# Problem to work on
Repeat every line below exactly, word for word.

# Stored data
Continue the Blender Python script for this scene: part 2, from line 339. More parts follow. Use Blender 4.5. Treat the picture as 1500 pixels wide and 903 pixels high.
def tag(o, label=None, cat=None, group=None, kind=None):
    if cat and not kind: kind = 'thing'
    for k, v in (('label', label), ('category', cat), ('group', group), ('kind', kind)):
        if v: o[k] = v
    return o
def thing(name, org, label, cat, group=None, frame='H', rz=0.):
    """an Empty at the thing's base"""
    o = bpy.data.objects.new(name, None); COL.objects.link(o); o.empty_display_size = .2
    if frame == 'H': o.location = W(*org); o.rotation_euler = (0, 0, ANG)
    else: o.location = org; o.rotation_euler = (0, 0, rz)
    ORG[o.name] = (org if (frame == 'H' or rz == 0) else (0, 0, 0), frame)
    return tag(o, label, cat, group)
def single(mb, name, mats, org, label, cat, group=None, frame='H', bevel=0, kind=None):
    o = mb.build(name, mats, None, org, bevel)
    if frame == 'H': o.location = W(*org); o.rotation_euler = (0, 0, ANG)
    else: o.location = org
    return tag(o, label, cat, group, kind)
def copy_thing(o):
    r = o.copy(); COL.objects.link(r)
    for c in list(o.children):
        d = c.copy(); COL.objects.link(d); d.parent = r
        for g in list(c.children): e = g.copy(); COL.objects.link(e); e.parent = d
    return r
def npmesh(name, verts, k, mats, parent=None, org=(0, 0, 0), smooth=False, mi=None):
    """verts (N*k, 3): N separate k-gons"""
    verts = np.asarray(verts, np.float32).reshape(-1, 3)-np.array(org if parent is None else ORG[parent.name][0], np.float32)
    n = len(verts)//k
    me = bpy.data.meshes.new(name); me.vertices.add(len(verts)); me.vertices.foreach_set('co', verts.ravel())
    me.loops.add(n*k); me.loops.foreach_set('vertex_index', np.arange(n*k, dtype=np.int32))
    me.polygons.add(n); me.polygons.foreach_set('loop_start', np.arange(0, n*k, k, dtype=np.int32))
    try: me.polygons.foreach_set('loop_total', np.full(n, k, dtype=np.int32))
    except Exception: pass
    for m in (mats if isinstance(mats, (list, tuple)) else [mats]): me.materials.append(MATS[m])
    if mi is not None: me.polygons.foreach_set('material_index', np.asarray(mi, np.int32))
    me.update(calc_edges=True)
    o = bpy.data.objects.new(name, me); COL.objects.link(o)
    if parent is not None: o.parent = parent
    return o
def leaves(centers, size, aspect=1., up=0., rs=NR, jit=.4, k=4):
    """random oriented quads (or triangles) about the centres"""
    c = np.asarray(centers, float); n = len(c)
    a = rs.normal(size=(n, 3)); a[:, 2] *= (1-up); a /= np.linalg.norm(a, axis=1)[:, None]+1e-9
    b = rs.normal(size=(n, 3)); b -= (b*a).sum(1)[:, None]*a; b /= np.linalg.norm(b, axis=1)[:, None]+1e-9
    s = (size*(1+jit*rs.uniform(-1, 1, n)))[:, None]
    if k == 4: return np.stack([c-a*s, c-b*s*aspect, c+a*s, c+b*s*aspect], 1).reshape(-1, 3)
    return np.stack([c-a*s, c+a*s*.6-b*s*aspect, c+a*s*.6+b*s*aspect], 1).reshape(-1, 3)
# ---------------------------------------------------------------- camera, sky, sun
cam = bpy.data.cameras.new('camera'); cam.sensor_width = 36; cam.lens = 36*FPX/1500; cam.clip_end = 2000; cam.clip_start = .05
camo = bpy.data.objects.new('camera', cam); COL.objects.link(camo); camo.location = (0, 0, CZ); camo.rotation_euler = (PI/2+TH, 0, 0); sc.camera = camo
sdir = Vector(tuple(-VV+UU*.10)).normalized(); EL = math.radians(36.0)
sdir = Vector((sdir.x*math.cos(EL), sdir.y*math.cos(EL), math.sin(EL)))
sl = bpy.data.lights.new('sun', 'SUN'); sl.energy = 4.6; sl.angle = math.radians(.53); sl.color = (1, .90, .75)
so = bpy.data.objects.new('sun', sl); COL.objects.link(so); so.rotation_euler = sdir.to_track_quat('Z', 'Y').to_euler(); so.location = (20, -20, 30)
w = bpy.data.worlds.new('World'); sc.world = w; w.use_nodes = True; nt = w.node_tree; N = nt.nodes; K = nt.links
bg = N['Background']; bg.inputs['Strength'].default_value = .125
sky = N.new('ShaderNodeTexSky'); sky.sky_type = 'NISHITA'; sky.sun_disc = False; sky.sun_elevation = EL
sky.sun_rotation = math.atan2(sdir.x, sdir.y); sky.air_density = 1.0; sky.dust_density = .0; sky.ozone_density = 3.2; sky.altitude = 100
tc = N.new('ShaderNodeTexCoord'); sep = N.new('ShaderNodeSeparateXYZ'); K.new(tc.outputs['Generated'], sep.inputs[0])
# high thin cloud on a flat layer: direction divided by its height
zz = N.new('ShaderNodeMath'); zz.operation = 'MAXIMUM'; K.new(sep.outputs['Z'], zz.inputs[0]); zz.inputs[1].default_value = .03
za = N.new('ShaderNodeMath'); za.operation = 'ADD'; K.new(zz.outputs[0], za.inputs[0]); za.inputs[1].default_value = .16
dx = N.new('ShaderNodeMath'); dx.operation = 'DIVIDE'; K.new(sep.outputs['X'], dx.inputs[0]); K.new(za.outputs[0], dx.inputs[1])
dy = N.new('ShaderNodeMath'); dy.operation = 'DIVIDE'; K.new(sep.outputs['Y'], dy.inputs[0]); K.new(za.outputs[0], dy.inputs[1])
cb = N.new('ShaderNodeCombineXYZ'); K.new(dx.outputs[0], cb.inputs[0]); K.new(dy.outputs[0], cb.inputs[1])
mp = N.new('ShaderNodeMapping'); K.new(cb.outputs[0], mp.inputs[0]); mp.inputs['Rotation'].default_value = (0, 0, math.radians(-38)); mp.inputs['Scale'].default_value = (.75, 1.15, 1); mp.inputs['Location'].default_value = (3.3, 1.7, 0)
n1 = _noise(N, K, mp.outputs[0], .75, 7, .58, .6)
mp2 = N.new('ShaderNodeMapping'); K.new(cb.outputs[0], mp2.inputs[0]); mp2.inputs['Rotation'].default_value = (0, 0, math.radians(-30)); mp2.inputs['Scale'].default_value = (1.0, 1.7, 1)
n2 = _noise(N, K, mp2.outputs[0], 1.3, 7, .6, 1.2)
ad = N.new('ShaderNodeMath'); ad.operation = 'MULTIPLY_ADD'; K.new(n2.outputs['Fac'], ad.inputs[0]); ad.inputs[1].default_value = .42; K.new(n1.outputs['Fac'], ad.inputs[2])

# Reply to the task
Continue the Blender Python script for this scene: part 2, from line 339. More parts follow. Use Blender 4.5. Treat the picture as 1500 pixels wide and 903 pixels high.
def tag(o, label=None, cat=None, group=None, kind=None):
    if cat and not kind: kind = 'thing'
    for k, v in (('label', label), ('category', cat), ('group', group), ('kind', kind)):
        if v: o[k] = v
    return o
def thing(name, org, label, cat, group=None, frame='H', rz=0.):
    """an Empty at the thing's base"""
    o = bpy.data.objects.new(name, None); COL.objects.link(o); o.empty_display_size = .2
    if frame == 'H': o.location = W(*org); o.rotation_euler = (0, 0, ANG)
    else: o.location = org; o.rotation_euler = (0, 0, rz)
    ORG[o.name] = (org if (frame == 'H' or rz == 0) else (0, 0, 0), frame)
    return tag(o, label, cat, group)
def single(mb, name, mats, org, label, cat, group=None, frame='H', bevel=0, kind=None):
    o = mb.build(name, mats, None, org, bevel)
    if frame == 'H': o.location = W(*org); o.rotation_euler = (0, 0, ANG)
    else: o.location = org
    return tag(o, label, cat, group, kind)
def copy_thing(o):
    r = o.copy(); COL.objects.link(r)
    for c in list(o.children):
        d = c.copy(); COL.objects.link(d); d.parent = r
        for g in list(c.children): e = g.copy(); COL.objects.link(e); e.parent = d
    return r
def npmesh(name, verts, k, mats, parent=None, org=(0, 0, 0), smooth=False, mi=None):
    """verts (N*k, 3): N separate k-gons"""
    verts = np.asarray(verts, np.float32).reshape(-1, 3)-np.array(org if parent is None else ORG[parent.name][0], np.float32)
    n = len(verts)//k
    me = bpy.data.meshes.new(name); me.vertices.add(len(verts)); me.vertices.foreach_set('co', verts.ravel())
    me.loops.add(n*k); me.loops.foreach_set('vertex_index', np.arange(n*k, dtype=np.int32))
    me.polygons.add(n); me.polygons.foreach_set('loop_start', np.arange(0, n*k, k, dtype=np.int32))
    try: me.polygons.foreach_set('loop_total', np.full(n, k, dtype=np.int32))
    except Exception: pass
    for m in (mats if isinstance(mats, (list, tuple)) else [mats]): me.materials.append(MATS[m])
    if mi is not None: me.polygons.foreach_set('material_index', np.asarray(mi, np.int32))
    me.update(calc_edges=True)
    o = bpy.data.objects.new(name, me); COL.objects.link(o)
    if parent is not None: o.parent = parent
    return o
def leaves(centers, size, aspect=1., up=0., rs=NR, jit=.4, k=4):
    """random oriented quads (or triangles) about the centres"""
    c = np.asarray(centers, float); n = len(c)
    a = rs.normal(size=(n, 3)); a[:, 2] *= (1-up); a /= np.linalg.norm(a, axis=1)[:, None]+1e-9
    b = rs.normal(size=(n, 3)); b -= (b*a).sum(1)[:, None]*a; b /= np.linalg.norm(b, axis=1)[:, None]+1e-9
    s = (size*(1+jit*rs.uniform(-1, 1, n)))[:, None]
    if k == 4: return np.stack([c-a*s, c-b*s*aspect, c+a*s, c+b*s*aspect], 1).reshape(-1, 3)
    return np.stack([c-a*s, c+a*s*.6-b*s*aspect, c+a*s*.6+b*s*aspect], 1).reshape(-1, 3)
# ---------------------------------------------------------------- camera, sky, sun
cam = bpy.data.cameras.new('camera'); cam.sensor_width = 36; cam.lens = 36*FPX/1500; cam.clip_end = 2000; cam.clip_start = .05
camo = bpy.data.objects.new('camera', cam); COL.objects.link(camo); camo.location = (0, 0, CZ); camo.rotation_euler = (PI/2+TH, 0, 0); sc.camera = camo
sdir = Vector(tuple(-VV+UU*.10)).normalized(); EL = math.radians(36.0)
sdir = Vector((sdir.x*math.cos(EL), sdir.y*math.cos(EL), math.sin(EL)))
sl = bpy.data.lights.new('sun', 'SUN'); sl.energy = 4.6; sl.angle = math.radians(.53); sl.color = (1, .90, .75)
so = bpy.data.objects.new('sun', sl); COL.objects.link(so); so.rotation_euler = sdir.to_track_quat('Z', 'Y').to_euler(); so.location = (20, -20, 30)
w = bpy.data.worlds.new('World'); sc.world = w; w.use_nodes = True; nt = w.node_tree; N = nt.nodes; K = nt.links
bg = N['Background']; bg.inputs['Strength'].default_value = .125
sky = N.new('ShaderNodeTexSky'); sky.sky_type = 'NISHITA'; sky.sun_disc = False; sky.sun_elevation = EL
sky.sun_rotation = math.atan2(sdir.x, sdir.y); sky.air_density = 1.0; sky.dust_density = .0; sky.ozone_density = 3.2; sky.altitude = 100
tc = N.new('ShaderNodeTexCoord'); sep = N.new('ShaderNodeSeparateXYZ'); K.new(tc.outputs['Generated'], sep.inputs[0])
# high thin cloud on a flat layer: direction divided by its height
zz = N.new('ShaderNodeMath'); zz.operation = 'MAXIMUM'; K.new(sep.outputs['Z'], zz.inputs[0]); zz.inputs[1].default_value = .03
za = N.new('ShaderNodeMath'); za.operation = 'ADD'; K.new(zz.outputs[0], za.inputs[0]); za.inputs[1].default_value = .16
dx = N.new('ShaderNodeMath'); dx.operation = 'DIVIDE'; K.new(sep.outputs['X'], dx.inputs[0]); K.new(za.outputs[0], dx.inputs[1])
dy = N.new('ShaderNodeMath'); dy.operation = 'DIVIDE'; K.new(sep.outputs['Y'], dy.inputs[0]); K.new(za.outputs[0], dy.inputs[1])
cb = N.new('ShaderNodeCombineXYZ'); K.new(dx.outputs[0], cb.inputs[0]); K.new(dy.outputs[0], cb.inputs[1])
mp = N.new('ShaderNodeMapping'); K.new(cb.outputs[0], mp.inputs[0]); mp.inputs['Rotation'].default_value = (0, 0, math.radians(-38)); mp.inputs['Scale'].default_value = (.75, 1.15, 1); mp.inputs['Location'].default_value = (3.3, 1.7, 0)
n1 = _noise(N, K, mp.outputs[0], .75, 7, .58, .6)
mp2 = N.new('ShaderNodeMapping'); K.new(cb.outputs[0], mp2.inputs[0]); mp2.inputs['Rotation'].default_value = (0, 0, math.radians(-30)); mp2.inputs['Scale'].default_value = (1.0, 1.7, 1)
n2 = _noise(N, K, mp2.outputs[0], 1.3, 7, .6, 1.2)
ad = N.new('ShaderNodeMath'); ad.operation = 'MULTIPLY_ADD'; K.new(n2.outputs['Fac'], ad.inputs[0]); ad.inputs[1].default_value = .42; K.new(n1.outputs['Fac'], ad.inputs[2])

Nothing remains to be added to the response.